Hayden has out-qualified Rossi in six of eight races in 2012 and finished ahead of him in four. It's widely known that a flustered Rossi started to use Hayden's setups earlier this season at some races, even if Rossi's ego wouldn't let him completely admit it.

So again, why is Nick Hayden on the outside looking in while stories circulate everywhere about Ducati's two-year offer to Cal Crutchlow and possible interest in British rider Scott Redding, who has won a whopping one race in five seasons in 125cc and Moto2?

It makes no sense. Better yet, it's nonsense.



The recent fall from grace at Ducati MotoGP is nothing short of stunning. This is a team that vied for wins at their first MotoGP race, won races their first season in the class and dominated to win the title in 2007. Since that point they have, if anything, become less competitive as the seasons pass and almost delusional about their lack of progress. Very early on in his tenure as Rossi's Ducati crewchief, Jeremy Burgess surmised that Ducati's problem pre-2011 was that they never analyzed their failures, only their successes.

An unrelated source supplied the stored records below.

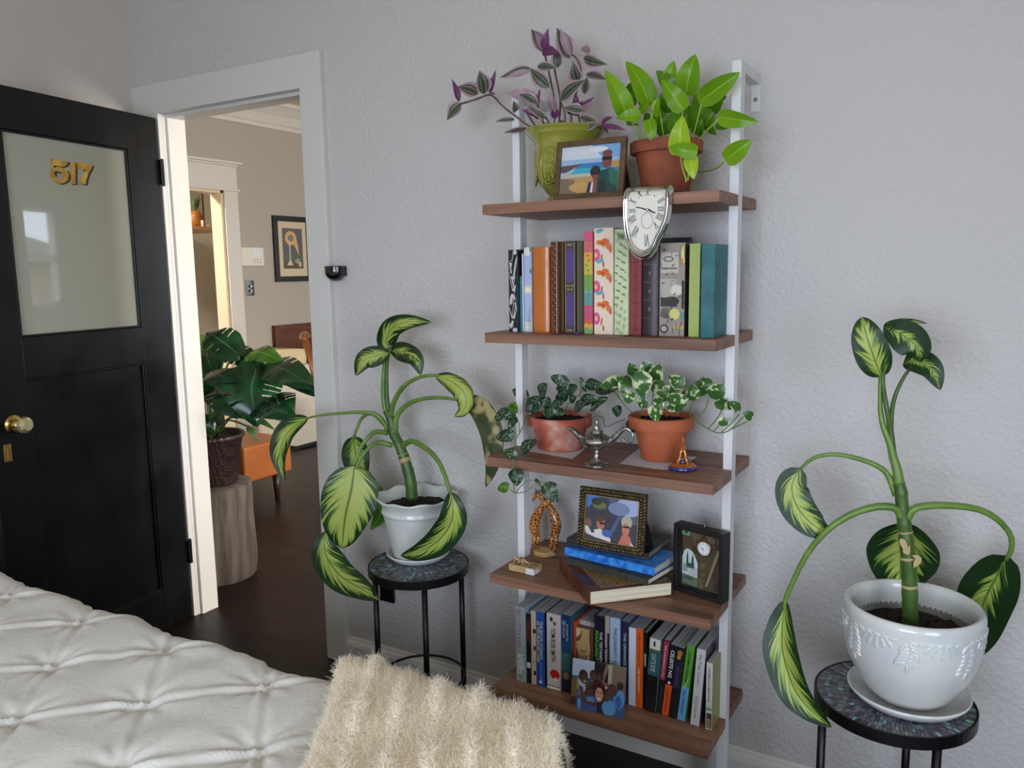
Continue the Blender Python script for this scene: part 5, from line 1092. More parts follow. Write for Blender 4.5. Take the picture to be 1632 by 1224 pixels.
low('maroon topped black paperback leaning to the right',1056,1067,1019,1042,1051,1136,(24,22,24),Y=-.23,side=(90,84,78),print_=[((140,48,64),R2(0,.46,1,.99))],texts=[("THE HANDMAID'S TALE",(226,200,206),.5,.72,.44,.34),('ATWOOD',(70,90,66),.5,.25,.3,.3)])
low('black and orange paperback with a white author name',1067.5,1079,1027,1052,1063,1140,(24,22,26),Y=-.232,print_=[((222,84,34),R2(0,0,1,.44)),((236,220,190),(.5,.47,.2,.02))],texts=[('CELESTE NG',(236,236,240),.5,.74,.38,.5),('Little Fires',(60,30,24),.5,.22,.32,.3)])
low('black and deep violet paperback with a gold flourish on top',1080,1090,1031,1064,1075,1145,(24,24,28),Y=-.235,print_=[((40,34,62),R2(0,.42,1,.8)),((150,110,50),(.5,.92,.4,.04)),((170,130,70),(.4,.86,.3,.03))],texts=[('SIDDHARTHA',(90,84,130),.5,.6,.26,.3)],side=(110,86,60))
low('green and sky blue paperback with black capitals',1097,1109,1028,1079,1091,1147,(86,150,52),Y=-.235,print_=[((96,160,214),R2(0,0,1,.45)),((220,230,220),(.5,.47,.3,.012,.4))],texts=[('NORMAL PEOPLE',(22,40,20),.5,.72,.4,.3),('SALLY ROONEY',(20,34,60),.5,.26,.34,.3)])
low('thick off white paperback with faint grey lettering',1112,1126,1034,1100,1114,1157,(196,194,194),Y=-.24,side=(70,66,90),texts=[('The Time Traveler',(140,138,142),.5,.74,.4,.3),('Anita Diamant',(150,148,152),.5,.25,.3,.3)])
low('pale mint and white slim paperback with olive cover, rightmost in the bottom row',1127,1135,1056,1124,1134,1161,(190,200,184),Y=-.24,side=(140,140,60),d=.11,print_=[((206,206,204),R2(0,.45,1,1)),((110,130,130),R2(.1,.29,.9,.33)),((86,44,44),R2(.15,.02,.95,.25))],texts=[('A WOMAN OF NO IMPORTANCE',(90,84,90),.5,.68,.5,.3),('BOOKS',(214,196,190),.55,.1,.13,.4)])
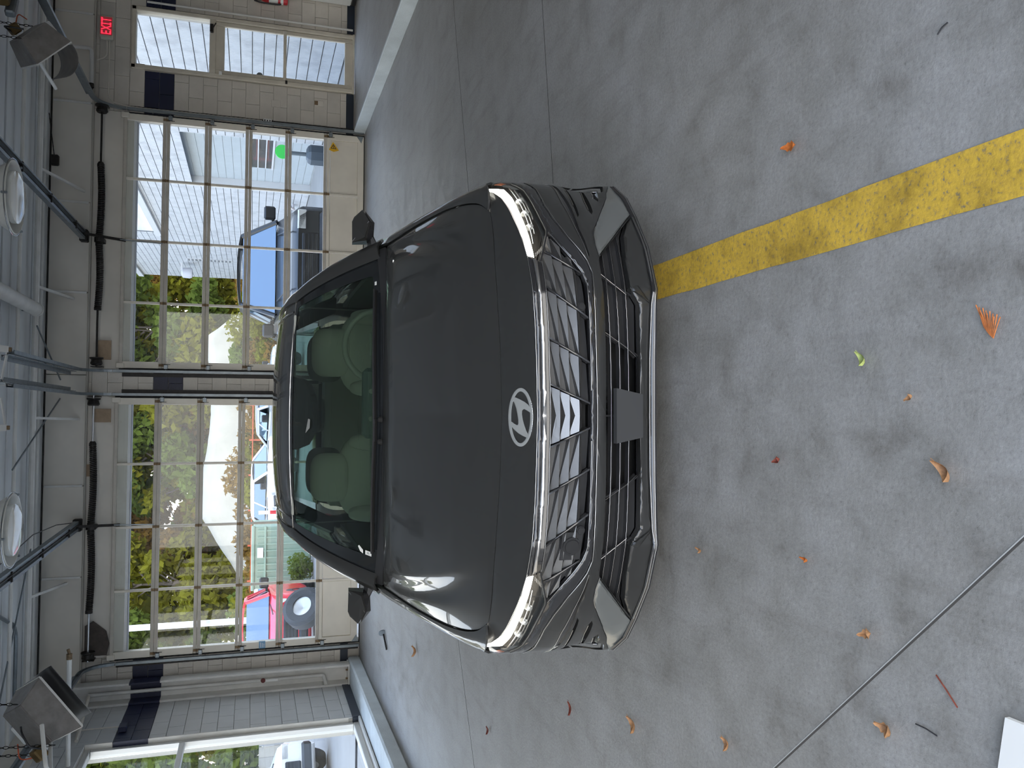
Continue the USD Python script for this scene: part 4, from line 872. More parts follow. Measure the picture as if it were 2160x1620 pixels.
obj('tyre', lathe_mesh([(.20, -.13), (.34, -.14), (.42, -.10), (.42, .10), (.34, .14), (.20, .13)], 32, (-3.95, 17.55, .46), (.55, -.65, .42)), G['tyre'], ax_, smooth=30)
obj('rim', lathe_mesh([(0, -.05), (.2, -.09), (.215, .09), (0, .03)], 24, (-3.95, 17.55, .46), (.55, -.65, .42)), G['rim'], ax_)
vehicle('white_pickup', 'white pickup parked outside the left wall window', (-6.9, 16.2, 0), .85, G['car_white'], L=5.2, Wd=1.9, H=1.80, hood=1.05, cowl=1.25, roof0=1.7, roof1=3.0, belt=1.15, rear=5.0, r=.38, pickup=True)
vehicle('blue_car', 'dusty blue car beyond the white pickup outside the left window', (-11.5, 23.0, 0), .8, G['car_blue'], L=4.4, H=1.45)

# pale green container with a label and a bush before it
gc = thing('green_container', 'pale green ribbed container outside the left door', 'container', (-3.75, 23.0, 0))
G['green'] = pbr('pale_green_paint', (.26, .35, .26), .5, var=.08)
obj('body', rbox_mesh((-3.76, 23.6, .72), (1.62, 1.5, 1.46), .02), G['green'], gc)
for i in range(9): obj('rib', rbox_mesh((-4.46+.176*i, 22.84, .70), (.05, .04, 1.30), .01), G['green'], gc)
obj('top_rim', rbox_mesh((-3.76, 22.86, 1.46), (1.70, .09, .09), .02), G['green'], gc); obj('mid_rim', rbox_mesh((-3.76, 22.83, 1.15), (1.66, .05, .05), .01), G['green'], gc)
obj('label_plate', box_mesh((-3.62, 22.81, 1.28), (.26, .01, .15)), G['paper'], gc)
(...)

Has that changed at all? It is absolutely remarkable--and so telling--that they apparently feel that what ails the 2012 Ducati MotoGP bike is not any kind of flawed engineering but that they just don't have the right rider on it, other than Rossi, who has been largely trounced by soon to be off the team Hayden. This is alternative reality, bizarro-world level stuff.



In the business world, there are firms that specialize in turning around failing companies. Many times the very first change that these firms make in trying to turn a failing business into a successful one is to fire the entire upper and middle management structure of the failing business. Why? Because they know that it's nearly impossible for managers to come up with creative ways of getting out of problems that their bad ideas created in the first place. If they could have fixed it, they would have fixed it. Now it's time for new engineers and new managers.



Fire Hayden. The delusions continue.



.... you Ducati



I wouldn't doubt there was some remote control shenanigans on that penultimate lap. I expect a few more mystery electronic glitches throughout the season. I read Audi personnel were on hand at the German GP, how convenient that Nicky suddenly dropped back behind Rossi who he had been schooling all event. I've said it before, and I'll say it again, Hayden and Rossi on talent are about equal, and I'd give the edge to Nicky. And if anybody wants to review my takes on the political influence, favortism, and superior tires that gave VR the edge on his titles, its all there if you search. Peeps have drank the coolade, not his fault but Duc will continue to fail because of it. You won't need to look very far as to the inclinations of the series, its still happening today with the arbitrary rules written with magic erase markers. The farce that is GP continues. Good on you Casey Stoner for saying a big .... you to the series. Its all ........! Have a nice day.